Uma ida casual a um centro de estudos pode revelar um talento latente para a música ou escrita, pintura ou fotografia, e podemos passar horas longas e solitárias em seu desenvolvimento, descobrindo finalmente ter descoberto um amigo cuja companhia irá consolar-nos em nossa solidão pelo resto de nossas vidas. É possível que tenhamos de sair em busca de nossos dons de suporte, mas descobriremos que possuímos aqueles de que necessitamos. Deus não deixa os Seus solteiros para lutarem sozinhos com o solteirismo!
Não conheço todas as respostas para a solidão humana. Mas conheço a principal: aceitação sincera da vontade total de Deus e a prática deliberada diária, hora a hora e até momentânea de sua presença. Aprendemos isso fazendo, não há outro meio.

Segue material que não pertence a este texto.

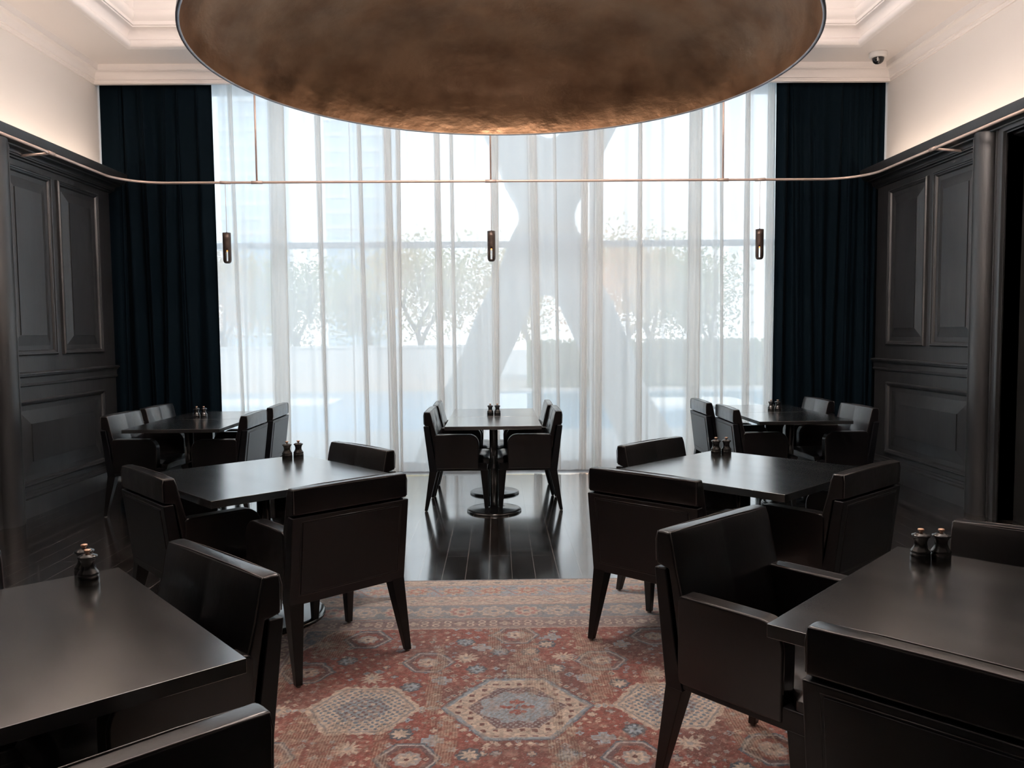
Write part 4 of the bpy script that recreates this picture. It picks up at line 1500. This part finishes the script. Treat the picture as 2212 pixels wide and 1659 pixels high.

Os solteiros precisam desenvolver os seus próprios métodos de vida. O que funciona para um não dá necessariamente resultado para todos. Nenhuma solução que você ou eu inventemos, nem todas elas juntas, poderão livrar-nos da solidão a não ser que tenhamos aprendido primeiro a apoiar-nos na companhia de Cristo. Essa é a resposta básica à questão de como viver sozinhos com serenidade e paz.